That’s all well and good except the way the UK has tended to do it is to have the staffing by incompetents done by the private sector (usually Capita or G4S).
So the private sector stuffs it up and somehow the answer is still more private sector.
I don’t think so. The nationwide roll out will be no different from the pilots.
If it were, then clearly the pilots wouldn’t have been a success.
And the message from on high is that the pilots are successful, the peasants are blissfully happy at being able to pretend to be real people with actual money which they can choose to spend how they like and the Tories are the caring party, Theresa May is a strong, stable leader and Brexit means something, mumble, mumble, something.
The crony companies are already there, mostly as providers of ‘training’ for jobseekers, doing the assessments for disability benefits, etc.
This part will be true.
The bit I especially love is that for a scheme that is supposedly all about enabling people to learn to manage their budget, the first thing it does is ensure that you start with a nice fat crisis, i.e. not being able to pay your rent which usually has to be paid on either a monthly or ,if you’re really poor, possibly a weekly basis because your old payments stop and you don’t get any new ones for six weeks.
Guess how many months in arrears you have to be before you can be evicted for non-payment in the UK? Two.
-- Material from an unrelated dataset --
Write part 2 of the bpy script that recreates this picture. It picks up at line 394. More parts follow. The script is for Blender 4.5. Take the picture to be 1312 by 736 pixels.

Does that equate to 8 weeks? Why yes, it does.
Will your payments ever clear the arrears? Why no, of course not. You’d be overpaid if they did and the government would demand the money back. So at best you are now one missed payment from being evicted.
That eviction will be because you failed to pay your rent, so the council given the already overwhelming demand on its housing stock will probably class you as ‘intentionally homeless’ and decline to help you. They wouldn’t have anywhere to put you anyway so…“Have you got any friends or family you could stay with?”
There’s nothing like a crash course in household budgeting for people who the scheme proponents themselves claim can’t currently manage their money very well.